SeaWorld Is Shutting Down Its Orca Breeding Program

But the orcas currently living in its parks will remain there for the rest of their lives

K.C. Alfred/ZUMA Pess/Corbis

After several years of public scrutiny and criticism, SeaWorld announced that it is ending its orca breeding program. Because the theme park operator long ago stopped capturing orcas from the wild, the orcas currently at the parks will be the last generation to live at SeaWorld.

It has not been an easy few years for SeaWorld. After a series of high-profile protests following the 2013 premier of the documentary Blackfish, SeaWorld has fought against allegations of inhumane conditions and abusive treatment of its 23 captive orcas. Last November, the company announced that it will phase out its once-popular “Shamu Shows” by 2017—the same month that legislators in the California House of Representatives proposed a bill banning orca breeding throughout the state.

“Times have changed, and we are changing with them,” SeaWorld wrote in a statement. “We love our whales and so do many of our visitors and this is about doing the best thing for our whales, our guests, our employees and SeaWorld.”
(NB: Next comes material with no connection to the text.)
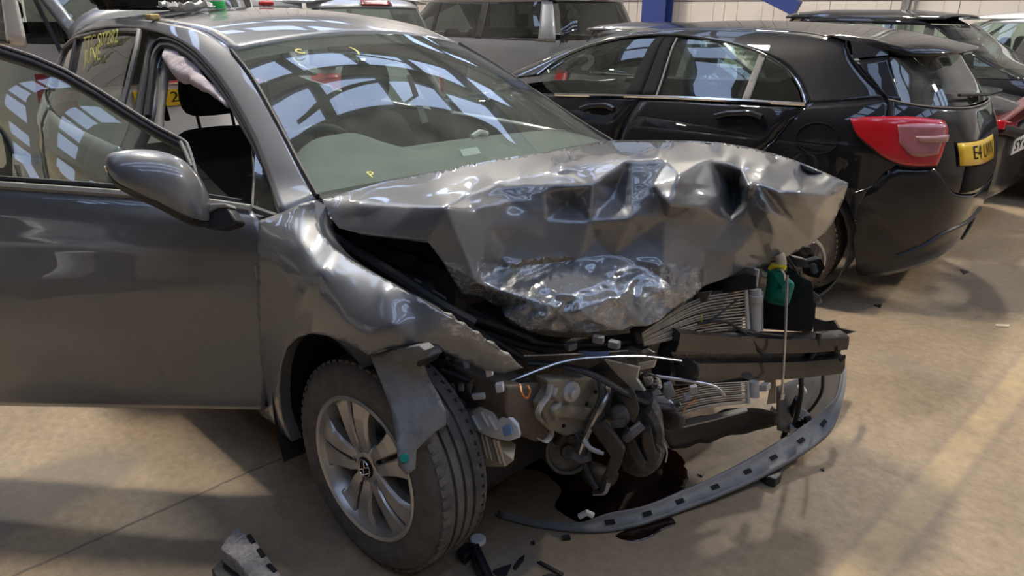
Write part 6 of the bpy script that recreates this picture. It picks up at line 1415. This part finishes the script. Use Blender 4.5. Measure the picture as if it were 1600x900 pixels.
puddle('fluid_puddle', [(962, 838), (985, 826), (1020, 812), (1046, 806), (1056, 818), (1036, 828), (1016, 840), (990, 846)], 'small brown fluid pool in front of the torn bumper lip')
# debris
flat('mount_clip', [(1188, 736), (1212, 727), (1224, 731), (1221, 742), (1212, 749), (1198, 745)], 0, .035, 'plastic', 'black plastic mounting clip on the floor under the bumper lip', 'debris', .004)
for Q, lb in (([(770, 891), (788, 884), (799, 881), (792, 896), (778, 898)], 'wedge-shaped black plastic shard at the bottom edge of the floor'), ([(801, 886), (811, 872), (820, 866), (818, 874), (806, 888)], 'thin pointed dark shard between wedge shard and long sliver'), ([(839, 877), (845, 876), (881, 895), (876, 898)], 'long flat black sliver of plastic on the floor'), ([(847, 899), (858, 896), (872, 897), (866, 903)], 'curved black scrap cut off by the bottom edge'), ([(829, 846), (834, 844), (836, 848), (830, 849)], 'tiny dark chip below the bumper lip'), ([(878, 836), (890, 835), (892, 841), (880, 842)], 'small dark flake lying beside the lip shadow')): flat('plastic_shard', Q, 0, .008, 'plastic', lb, 'debris')
for Q, lb in (([(1092, 735), (1100, 740), (1097, 744), (1090, 740)], 'small dark crumb inside the curve of the bumper lip'), ([(1282, 732), (1288, 730), (1288, 735)], 'tiny dark speck beyond the bumper lip'), ([(1500, 420), (1514, 424), (1506, 428)], 'dark crumb on the shadow patch painted on the floor'), ([(1365, 476), (1378, 475), (1376, 480)], 'dark flake on the floor before the black hatchback'), ([(1556, 506), (1578, 507), (1576, 510), (1556, 509)], 'pale splinter lying on the bare floor at the right')): flat('crumb', Q, 0, .006, 'cream_plastic' if 'pale' in lb else 'plastic', lb, 'debris')
# disc, foot and black strip by the tyre
c_ = at(747, 843, z=.006); o = MB().lathe([(1e-4, .012), (.021, .012), (.024, .009), (.024, 0), (1e-4, 0)], (c_[0], c_[1], 0), (0, 0, 1), 24).build('plastic_disc', M['white_plastic'], None, True); setorigin(o); tag(o, 'round white plastic cap on the floor beside the front tyre', 'cap')
P_ = [at(733, 846, z=.05), at(748, 842, z=.05), at(776, 903, z=.05), at(752, 906, z=.05)]
g = MB().prism(P_, (0, 0, -.035)); o = g.build('plastic_strip', M['plastic'], None, False, .004); setorigin(o); o.location.z = .002; tag(o, 'black channel-shaped plastic strip on the floor right of the tyre', 'debris')
WORLDINV[o.name] = Matrix.Translation(o.location).inverted()
q0, q1 = at(740, 850, z=.05), at(764, 906, z=.05); MB().tube([q0+[0, 0, -.008], q1+[0, 0, -.008]], .007, 6).build('strip_rib', M['plastic_soft'], o)
flat('rubber_wedge', [(714, 858), (728, 846), (744, 848), (738, 860), (726, 872)], 0, .03, 'plastic', 'chipped black plastic foot at the base of the tyre', 'debris', .004)
# foam block
FQ = [(370, 822), (398, 842), (416, 867), (436, 893), (470, 935), (430, 960), (392, 905), (368, 874), (344, 856), (354, 840)]
P_ = [at(*q, z=.085) for q in FQ]
g = MB().prism(P_, (0, 0, -.055)); o = g.build('foam_block', M['foam'], None, False, .006); setorigin(o); o.location.z = .03; tag(o, 'grey pressed foam block with notched edge at the bottom left', 'debris')
WORLDINV[o.name] = Matrix.Translation(o.location).inverted()
for a_, b_, c__, d__ in ((388, 836, 396, 848), (404, 858, 412, 870), (419, 882, 430, 893)):
    q0, q1 = at(a_, b_, z=.087), at(c__, d__, z=.087); MB().tube([q0, (q0+q1)/2+[0, 0, .001], q1], .007, 6, flat=.4).build('notch', M['ink'], o)
for a_, b_, c__, d__ in ((364, 850, 382, 836), (380, 872, 394, 864)):
    q0, q1 = at(a_, b_, z=.0865), at(c__, d__, z=.0865); MB().tube([q0, q1], .0025, 5).build('score_line', M['tank_grey'], o)
flat('black_panel', [(352, 868), (368, 880), (380, 905), (356, 930), (330, 890)], 0, .03, 'plastic', 'black plastic piece under the grey foam block', 'debris', .003)

# ------------------------------------------------------------------ things on the car roof and on the dashboard
def roof_z(x, y):
    ok, loc, n_, i_, ob, mw = SC.ray_cast(bpy.context.evaluated_depsgraph_get(), Vector((x, y, 4.0)), Vector((0, 0, -1)), distance=3.5); return loc.z+.004 if ok else 1.5
bpy.context.view_layer.update()
def onroof(px, x):
    """place under pixel column px on the roof at depth x"""
    o_, v_ = ray(px, 18); t = (x-o_[0])/v_[0]; y = o_[1]+t*v_[1]; return np.array([x, y, roof_z(x, y)])
def crumple(name, c, size, amp, sc, mt, label, cat, seed=0, n=(20, 36)):
    V = []
    for j in range(n[0]):
        t = math.pi*(j/(n[0]-1)-.5)
        for i in range(n[1]):
            a = 2*math.pi*i/n[1]; d_ = np.array([math.cos(t)*math.cos(a), math.cos(t)*math.sin(a), math.sin(t)]); k_ = 1+amp*ridged(d_, sc, seed)+amp*.5*ridged(d_, sc*2.3, seed+3)
            p_ = d_*k_*size; p_[2] = max(p_[2], -size[2]*.55); V.append(c+p_+[0, 0, size[2]*.55])
    o = mesh(name, np.array(V), gridf(n[1], n[0], True), M[mt], None, False, toward=None); setorigin(o); tag(o, label, cat); return o
c_ = onroof(226, -2.22); crumple('bin_bag', c_+[0, 0, .01], np.array([.09, .17, .13]), .26, 1.1, 'bag', 'crumpled black bin bag on the grey car roof', 'bag', 2)
c_ = onroof(292, -1.78); 
V = []
for j in range(26):
    for i in range(26):
        u_, v__ = i/25-.5, j/25-.5; p_ = np.array([u_*.14, v__*.19, .006]); r_ = math.hypot(u_, v__)*2
        z_ = .012+.028*abs(noise.noise(Vector((u_*4.2, v__*4.2, 1.7))))+.05*np.clip(r_-.45, 0, 1)+.009*abs(noise.noise(Vector((u_*11, v__*11, 5)))); V.append(c_+p_+[0, 0, z_*(.9 if r_ < 1.2 else .5)])
o = mesh('paper_towel', np.array(V), gridf(26, 26), M['paper'], None, False, .002, toward=(0, 0, 9)); setorigin(o); o.location.z = c_[2]+.002; tag(o, 'crumpled white paper towel on the car roof beside the black bag', 'paper')
c_ = onroof(339, -1.80); g = MB().lathe([(1e-4, 0), (.036, 0), (.038, .004), (.038, .030), (.036, .033), (.038, .036), (.038, .07), (.034, .085), (1e-4, .086)], c_, (0, 0, 1), 28); o = g.build('green_tub', M['green_tape'], None, True); setorigin(o); tag(o, 'bright green tub standing on the car roof', 'tub')
WORLDINV[o.name] = Matrix.Translation(o.location).inverted()
MB().lathe([(.0386, .031), (.0386, .035)], c_, (0, 0, 1), 28).build('tub_band', M['paper'], o, True)
c_ = onroof(417, -1.92); g = MB(); g.lathe([(1e-4, -.035), (.009, -.033), (.013, -.01), (.010, .0), (.013, .012), (.009, .034), (1e-4, .036)], c_+[0, 0, .014], (.3, 1, 0), 16); o = g.build('red_tool', M['red_plastic'], None, True); setorigin(o); tag(o, 'small red plastic tool lying on the car roof', 'tool')
c_ = onroof(237, -1.72); o = MB().box(c_+[0, 0, .011], (.035, .050, .022), Rz(.3)).build('sponge', M['sponge'], None, True, .006); setorigin(o); tag(o, 'small tan sponge in front of the black bag on the roof', 'sponge')
# on the dashboard, behind the glass
c_ = at(735, 238, x=-.40); o = MB().box((c_[0], c_[1], c_[2]), (.004, .085, .034), Ry(-.8)).build('label_card', M['white_plastic'], None, False, .001); setorigin(o); tag(o, 'small pale card propped behind the windscreen', 'card')
o = golf
plate('glass_sticker', [(636, 118), (642, 116), (670, 190), (660, 194)], 'x', -.62, (-.003, 0, 0), 'trim_grey', golf)
c_ = at(752, 212, x=-.62); MB().tube([c_+[0, -.05, 0], c_+[0, -.01, .015], c_+[0, .03, .004]], .012, 8).build('phone_holder', M['white_plastic'], golf, True)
While SeaWorld has denounced Blackfish as inaccurate and exploitative, since the documentary debuted the company has seen a dramatic drop in visitors to its flagship theme parks and watched as its value on the stock exchange was halved, BBC News reports. At one point, SeaWorld launched a multimillion dollar ad campaign to try and save its image, but eventually decided that phasing out its orca programs would be the best path.

But even though SeaWorld says the current generation of orcas housed at its parks will be its last, these whales will also spend the remainder of their lives in captivity, which could last as long as 50 years. Although some animal rights activists have pushed for SeaWorld to release its remaining orcas into sea pens or coastal sanctuaries, SeaWorld president and chief executive officer Joel Manby writes in an Op-Ed for the Los Angeles Times that releasing the orcas into the wild would be disastrous.

“Most of our orcas were born at SeaWorld, and those that were born in the wild have been in our parks for the majority of their lives,” Manby writes. “If we release them into the ocean, they will likely die. In fact, no orca or dolphin born under human care has ever survived release into the wild.”

Over the last 50 years, few captive orcas have been released into the wild, but most that were released have indeed met unfortunate endings. Whales and dolphins have very complex social and familial networks and do not readily accept new members into the pod without knowing a captive whale’s background. Because of this, it can be incredibly difficult for them to transition from captivity to the wild, particularly if they were reared in captivity.

One infamous and particularly tragic example is the 2002 attempt to rewild Keiko, the orca who starred in Free Willy. Keiko was captured from his native waters near Norway as a youth, and even though he spent several years in a sea pen before he was released into the wild, he never joined a new pod and died a year later, Kaleigh Rogers reports for Motherboard.

While SeaWorld’s remaining orcas may be there to stay, this is still a step forward for animal rights groups and orca lovers alike.